Dataset extract:
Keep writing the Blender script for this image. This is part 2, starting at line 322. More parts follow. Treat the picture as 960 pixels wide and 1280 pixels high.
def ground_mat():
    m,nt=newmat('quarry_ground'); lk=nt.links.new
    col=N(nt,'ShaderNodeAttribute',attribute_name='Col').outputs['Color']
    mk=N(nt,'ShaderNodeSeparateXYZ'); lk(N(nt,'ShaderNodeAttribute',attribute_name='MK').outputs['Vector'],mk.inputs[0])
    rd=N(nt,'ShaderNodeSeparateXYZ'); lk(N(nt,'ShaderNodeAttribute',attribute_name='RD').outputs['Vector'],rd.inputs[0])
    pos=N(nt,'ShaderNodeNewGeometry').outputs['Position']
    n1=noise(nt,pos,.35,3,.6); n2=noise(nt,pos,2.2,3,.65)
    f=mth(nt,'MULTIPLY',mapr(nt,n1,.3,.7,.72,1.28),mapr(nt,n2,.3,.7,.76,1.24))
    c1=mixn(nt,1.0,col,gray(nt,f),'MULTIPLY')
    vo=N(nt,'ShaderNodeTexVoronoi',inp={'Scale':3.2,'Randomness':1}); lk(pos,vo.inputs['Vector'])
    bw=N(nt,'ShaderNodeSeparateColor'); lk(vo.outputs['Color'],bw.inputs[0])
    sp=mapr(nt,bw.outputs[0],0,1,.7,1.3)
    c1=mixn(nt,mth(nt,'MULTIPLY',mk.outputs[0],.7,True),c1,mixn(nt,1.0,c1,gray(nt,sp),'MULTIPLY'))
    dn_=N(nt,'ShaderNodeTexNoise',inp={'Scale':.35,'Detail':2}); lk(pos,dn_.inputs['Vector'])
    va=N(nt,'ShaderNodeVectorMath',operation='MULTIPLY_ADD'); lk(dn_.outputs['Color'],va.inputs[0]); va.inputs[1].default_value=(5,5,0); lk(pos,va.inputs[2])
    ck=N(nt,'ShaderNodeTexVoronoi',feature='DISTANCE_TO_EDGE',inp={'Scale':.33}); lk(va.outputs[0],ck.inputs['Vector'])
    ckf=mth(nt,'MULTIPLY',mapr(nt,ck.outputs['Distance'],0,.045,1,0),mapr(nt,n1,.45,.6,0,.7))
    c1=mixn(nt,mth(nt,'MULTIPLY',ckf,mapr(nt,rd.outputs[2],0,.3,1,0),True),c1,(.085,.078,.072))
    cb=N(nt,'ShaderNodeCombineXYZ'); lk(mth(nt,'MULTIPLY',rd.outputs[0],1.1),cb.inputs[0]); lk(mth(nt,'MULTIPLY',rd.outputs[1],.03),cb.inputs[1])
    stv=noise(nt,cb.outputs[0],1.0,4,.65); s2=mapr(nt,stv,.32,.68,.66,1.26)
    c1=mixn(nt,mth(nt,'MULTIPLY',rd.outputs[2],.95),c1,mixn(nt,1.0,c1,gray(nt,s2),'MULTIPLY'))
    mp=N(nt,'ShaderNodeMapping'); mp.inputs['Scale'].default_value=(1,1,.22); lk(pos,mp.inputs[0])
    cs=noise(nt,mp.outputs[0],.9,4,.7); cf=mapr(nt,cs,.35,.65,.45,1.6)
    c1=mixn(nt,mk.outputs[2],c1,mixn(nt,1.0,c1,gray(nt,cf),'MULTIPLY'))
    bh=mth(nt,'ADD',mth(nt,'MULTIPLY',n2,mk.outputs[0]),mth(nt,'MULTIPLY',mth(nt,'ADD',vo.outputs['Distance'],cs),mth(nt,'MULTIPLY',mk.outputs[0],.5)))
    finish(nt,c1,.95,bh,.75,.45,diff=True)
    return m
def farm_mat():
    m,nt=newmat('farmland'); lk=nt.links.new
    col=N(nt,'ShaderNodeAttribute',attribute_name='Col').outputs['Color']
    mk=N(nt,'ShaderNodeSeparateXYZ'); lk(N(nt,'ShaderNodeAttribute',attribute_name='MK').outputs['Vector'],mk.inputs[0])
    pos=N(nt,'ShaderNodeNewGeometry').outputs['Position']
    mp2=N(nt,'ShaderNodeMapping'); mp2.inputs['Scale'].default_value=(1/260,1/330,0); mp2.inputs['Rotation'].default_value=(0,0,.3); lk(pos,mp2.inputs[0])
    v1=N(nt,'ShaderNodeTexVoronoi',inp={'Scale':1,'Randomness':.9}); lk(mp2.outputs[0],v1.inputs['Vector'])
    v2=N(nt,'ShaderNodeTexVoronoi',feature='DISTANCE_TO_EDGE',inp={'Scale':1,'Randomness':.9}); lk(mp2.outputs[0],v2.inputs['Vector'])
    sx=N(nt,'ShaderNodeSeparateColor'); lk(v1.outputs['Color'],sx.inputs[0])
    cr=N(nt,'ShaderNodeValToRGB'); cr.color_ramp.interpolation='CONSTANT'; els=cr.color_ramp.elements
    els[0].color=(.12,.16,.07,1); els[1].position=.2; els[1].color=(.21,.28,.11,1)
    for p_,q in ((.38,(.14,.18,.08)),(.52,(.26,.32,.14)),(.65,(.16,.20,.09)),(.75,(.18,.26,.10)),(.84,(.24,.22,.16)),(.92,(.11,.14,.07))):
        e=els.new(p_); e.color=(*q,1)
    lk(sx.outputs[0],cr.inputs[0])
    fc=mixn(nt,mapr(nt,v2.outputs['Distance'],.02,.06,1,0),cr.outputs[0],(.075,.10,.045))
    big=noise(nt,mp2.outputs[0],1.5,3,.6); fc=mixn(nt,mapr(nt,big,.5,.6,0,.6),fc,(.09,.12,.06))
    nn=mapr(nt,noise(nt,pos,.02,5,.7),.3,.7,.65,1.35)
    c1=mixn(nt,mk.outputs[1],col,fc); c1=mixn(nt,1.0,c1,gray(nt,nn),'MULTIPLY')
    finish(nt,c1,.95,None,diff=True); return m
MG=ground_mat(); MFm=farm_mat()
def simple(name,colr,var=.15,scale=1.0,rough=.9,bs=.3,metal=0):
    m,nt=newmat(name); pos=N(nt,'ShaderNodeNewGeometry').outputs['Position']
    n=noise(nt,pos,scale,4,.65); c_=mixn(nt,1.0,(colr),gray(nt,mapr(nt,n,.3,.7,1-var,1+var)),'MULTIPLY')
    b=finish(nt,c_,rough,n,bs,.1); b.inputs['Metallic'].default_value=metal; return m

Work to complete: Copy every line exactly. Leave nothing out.

Response below:
Keep writing the Blender script for this image. This is part 2, starting at line 322. More parts follow. Treat the picture as 960 pixels wide and 1280 pixels high.
def ground_mat():
    m,nt=newmat('quarry_ground'); lk=nt.links.new
    col=N(nt,'ShaderNodeAttribute',attribute_name='Col').outputs['Color']
    mk=N(nt,'ShaderNodeSeparateXYZ'); lk(N(nt,'ShaderNodeAttribute',attribute_name='MK').outputs['Vector'],mk.inputs[0])
    rd=N(nt,'ShaderNodeSeparateXYZ'); lk(N(nt,'ShaderNodeAttribute',attribute_name='RD').outputs['Vector'],rd.inputs[0])
    pos=N(nt,'ShaderNodeNewGeometry').outputs['Position']
    n1=noise(nt,pos,.35,3,.6); n2=noise(nt,pos,2.2,3,.65)
    f=mth(nt,'MULTIPLY',mapr(nt,n1,.3,.7,.72,1.28),mapr(nt,n2,.3,.7,.76,1.24))
    c1=mixn(nt,1.0,col,gray(nt,f),'MULTIPLY')
    vo=N(nt,'ShaderNodeTexVoronoi',inp={'Scale':3.2,'Randomness':1}); lk(pos,vo.inputs['Vector'])
    bw=N(nt,'ShaderNodeSeparateColor'); lk(vo.outputs['Color'],bw.inputs[0])
    sp=mapr(nt,bw.outputs[0],0,1,.7,1.3)
    c1=mixn(nt,mth(nt,'MULTIPLY',mk.outputs[0],.7,True),c1,mixn(nt,1.0,c1,gray(nt,sp),'MULTIPLY'))
    dn_=N(nt,'ShaderNodeTexNoise',inp={'Scale':.35,'Detail':2}); lk(pos,dn_.inputs['Vector'])
    va=N(nt,'ShaderNodeVectorMath',operation='MULTIPLY_ADD'); lk(dn_.outputs['Color'],va.inputs[0]); va.inputs[1].default_value=(5,5,0); lk(pos,va.inputs[2])
    ck=N(nt,'ShaderNodeTexVoronoi',feature='DISTANCE_TO_EDGE',inp={'Scale':.33}); lk(va.outputs[0],ck.inputs['Vector'])
    ckf=mth(nt,'MULTIPLY',mapr(nt,ck.outputs['Distance'],0,.045,1,0),mapr(nt,n1,.45,.6,0,.7))
    c1=mixn(nt,mth(nt,'MULTIPLY',ckf,mapr(nt,rd.outputs[2],0,.3,1,0),True),c1,(.085,.078,.072))
    cb=N(nt,'ShaderNodeCombineXYZ'); lk(mth(nt,'MULTIPLY',rd.outputs[0],1.1),cb.inputs[0]); lk(mth(nt,'MULTIPLY',rd.outputs[1],.03),cb.inputs[1])
    stv=noise(nt,cb.outputs[0],1.0,4,.65); s2=mapr(nt,stv,.32,.68,.66,1.26)
    c1=mixn(nt,mth(nt,'MULTIPLY',rd.outputs[2],.95),c1,mixn(nt,1.0,c1,gray(nt,s2),'MULTIPLY'))
    mp=N(nt,'ShaderNodeMapping'); mp.inputs['Scale'].default_value=(1,1,.22); lk(pos,mp.inputs[0])
    cs=noise(nt,mp.outputs[0],.9,4,.7); cf=mapr(nt,cs,.35,.65,.45,1.6)
    c1=mixn(nt,mk.outputs[2],c1,mixn(nt,1.0,c1,gray(nt,cf),'MULTIPLY'))
    bh=mth(nt,'ADD',mth(nt,'MULTIPLY',n2,mk.outputs[0]),mth(nt,'MULTIPLY',mth(nt,'ADD',vo.outputs['Distance'],cs),mth(nt,'MULTIPLY',mk.outputs[0],.5)))
    finish(nt,c1,.95,bh,.75,.45,diff=True)
    return m
def farm_mat():
    m,nt=newmat('farmland'); lk=nt.links.new
    col=N(nt,'ShaderNodeAttribute',attribute_name='Col').outputs['Color']
    mk=N(nt,'ShaderNodeSeparateXYZ'); lk(N(nt,'ShaderNodeAttribute',attribute_name='MK').outputs['Vector'],mk.inputs[0])
    pos=N(nt,'ShaderNodeNewGeometry').outputs['Position']
    mp2=N(nt,'ShaderNodeMapping'); mp2.inputs['Scale'].default_value=(1/260,1/330,0); mp2.inputs['Rotation'].default_value=(0,0,.3); lk(pos,mp2.inputs[0])
    v1=N(nt,'ShaderNodeTexVoronoi',inp={'Scale':1,'Randomness':.9}); lk(mp2.outputs[0],v1.inputs['Vector'])
    v2=N(nt,'ShaderNodeTexVoronoi',feature='DISTANCE_TO_EDGE',inp={'Scale':1,'Randomness':.9}); lk(mp2.outputs[0],v2.inputs['Vector'])
    sx=N(nt,'ShaderNodeSeparateColor'); lk(v1.outputs['Color'],sx.inputs[0])
    cr=N(nt,'ShaderNodeValToRGB'); cr.color_ramp.interpolation='CONSTANT'; els=cr.color_ramp.elements
    els[0].color=(.12,.16,.07,1); els[1].position=.2; els[1].color=(.21,.28,.11,1)
    for p_,q in ((.38,(.14,.18,.08)),(.52,(.26,.32,.14)),(.65,(.16,.20,.09)),(.75,(.18,.26,.10)),(.84,(.24,.22,.16)),(.92,(.11,.14,.07))):
        e=els.new(p_); e.color=(*q,1)
    lk(sx.outputs[0],cr.inputs[0])
    fc=mixn(nt,mapr(nt,v2.outputs['Distance'],.02,.06,1,0),cr.outputs[0],(.075,.10,.045))
    big=noise(nt,mp2.outputs[0],1.5,3,.6); fc=mixn(nt,mapr(nt,big,.5,.6,0,.6),fc,(.09,.12,.06))
    nn=mapr(nt,noise(nt,pos,.02,5,.7),.3,.7,.65,1.35)
    c1=mixn(nt,mk.outputs[1],col,fc); c1=mixn(nt,1.0,c1,gray(nt,nn),'MULTIPLY')
    finish(nt,c1,.95,None,diff=True); return m
MG=ground_mat(); MFm=farm_mat()
def simple(name,colr,var=.15,scale=1.0,rough=.9,bs=.3,metal=0):
    m,nt=newmat(name); pos=N(nt,'ShaderNodeNewGeometry').outputs['Position']
    n=noise(nt,pos,scale,4,.65); c_=mixn(nt,1.0,(colr),gray(nt,mapr(nt,n,.3,.7,1-var,1+var)),'MULTIPLY')
    b=finish(nt,c_,rough,n,bs,.1); b.inputs['Metallic'].default_value=metal; return m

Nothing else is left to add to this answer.